Right of appeal restricted for ‘Surinder Singh’ cases

On 1 February 2017 the Immigration (European Economic Area) Regulations 2006 will be replaced by the Immigration (European Economic Area) Regulations 2016. As noted by Colin Yeo on the free movement blog many of the provisions of the 2016 regulations are “obviously and transparently in breach of EU law”. 

One change, which I must confess was brought to my attention by a client, does not appear to have received much attention yet. From 1 February 2017 the right to appeal an adverse decision following a Surinder Singh application will be severely curtailed.

A Surinder Singh application is an application by the family member of a British citizen who is relying on EU law in order to enter the UK following residence in another EU Member State. The 2016 Regulations have introduced a whole host of additional requirements making it significantly more difficult to successfully utilise this route.

From 25 November 2016 (when certain provisions of the 2016 Regulations which amended the 2006 Regulations entered into force) an applicant has been required to show that their residence in the other EU Member State with their British partner was “genuine”. When assessing whether the residence is genuine the Home Office will take into account:

  1. whether the centre of the British citizen’s life has transferred to the other Member State;
  2. the length of the joint residence in the other Member State;
  3. the nature and quality of the accommodation in the other Member State, and whether it is the British citizen’s principal residence;
  4. the degree of the applicant and their British partner’s integration in the other Member State; and
  5. whether the applicant’s first lawful residence in the EU with their British partner was in the other Member State.

There is also a new requirement that prohibits the use of this route where the purpose is to circumvent UK immigration laws. Given the subjective nature of these requirements you could be forgiven for assuming that a right of appeal to an independent Tribunal would be all the more necessary.

However, regulation 36(6) states that family members of British citizens relying on the EEA Regulations may not appeal unless they produce either an EEA family permit or a qualifying EEA State residence card together with proof that the applicant is the family member of a British citizen and proof that the British citizen exercised treaty rights in another EEA state.

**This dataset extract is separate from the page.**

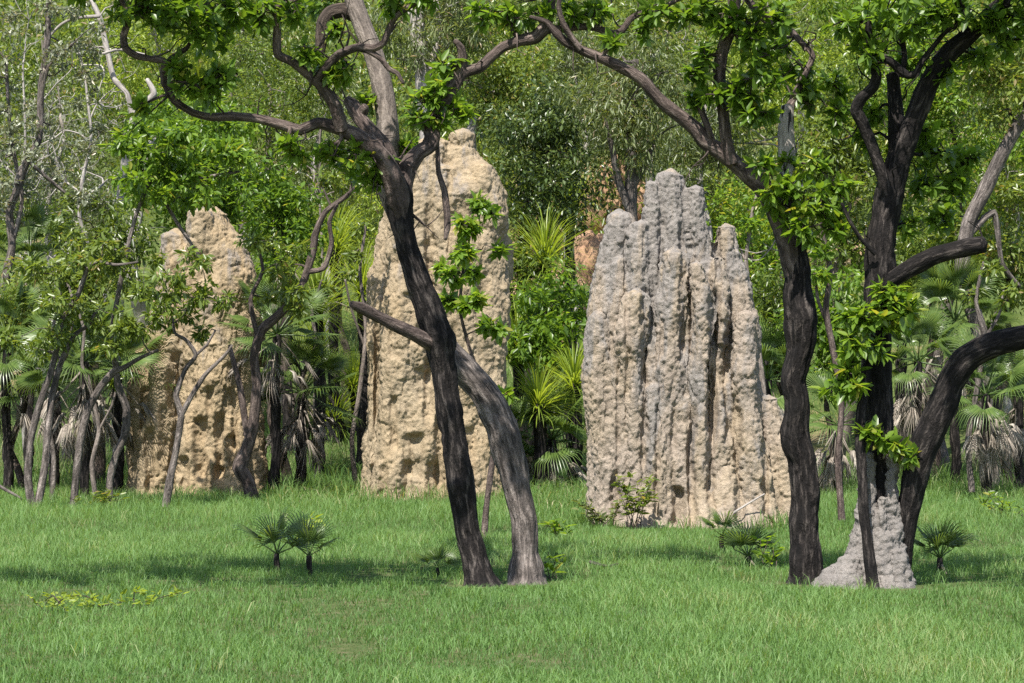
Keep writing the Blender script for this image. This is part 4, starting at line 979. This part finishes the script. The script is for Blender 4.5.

The reference to an EEA family permit in regulation 36(6)(a) makes very little sense. An EEA family permit is a document issued by a UK Entry Clearance Officer confirming that a person has the right to enter the UK under the EEA Regulations. As such, the need to appeal will, more often than not, arise following a failed application for such a document.   

The reference is presumably designed to preserves a right of appeal for those who have been granted an EEA family permit valid for 6 months and have subsequently been refused a 5 year residence permit once in the UK. Such refusals are likely to be rare as if the Entry Clearance Office accepted the requirements were met when issuing the EEA family permit, it is unclear on what basis a subsequent application 6 months later could be refused. 

A right of appeal also appears to have been preserved for those who have been issued an EEA residence permit by another Member State and whose application has been refused on the basis of a failure to satisfy the genuine residence requirement (i.e. where it is accepted that the applicant is the family member of a British citizen who exercised treaty rights in another Member State).

However for those who have never been issued with any documentation from the UK or any other Member State there will be no right of appeal. Similarly where it is not accepted the British citizen was exercising treaty rights there will be no right of appeal. For these people, the only remedy will be judicial review which is often prohibitively expensive.

Appeal rights were previously dealt with in regulation 26 of the 2006 Regulations, which contained no provision restricting the right of appeal against refusal of an application by a family member of a British citizen. The right to appeal was not dependant on possession of certain documents.

It is well established that EEA nationals and their family members do not need any documentation to prove their right to live and work in another Member State: the rights flow directly from the EU Treaties and are conferred automatically by operation of the law, rather than granted upon issuance of the document (see Case 48/75 Royer v Belgium [1976] 2 CMLR 619 at paragraphs 31 to 33; and Case C-408/03 Commission v Belgium [2006] ECR I-2647 at paragraphs 62 to 63).

Article 25 of the Citizens’ Rights Directive (Directive 2004/38/EC) prohibits Member States from making possession of a residence card “a precondition for the exercise of a right or the completion of an administrative formality, as entitlement to rights may be attested by any other means of proof.” Regulation 36(6) would appear to violate this prohibition as from 1 February 2017 the possession of a residence document will be a precondition to exercising a right to appeal to the Tribunal. It remains to be seen whether applicants will be deemed to have sufficient opportunity to have an adverse decision independently reviewed through judicial review.

Following the determination of the Upper Tribunal in Sala (EFMs: Right of Appeal) [2016] UKUT 00411 (IAC) (previously covered on this blog here) it was no surprise that the Regulations were amended to clarify that there is no right of appeal against a decision not to grant a residence permit to a person claiming to be an Extended Family Member. However the extension of this restriction to family members of British citizens appears to have been slipped in without any forewarning. The Explanatory Memorandum accompanying the Regulation makes no reference to the change. It is yet another example of an unnecessary and unjustified restriction on access to justice.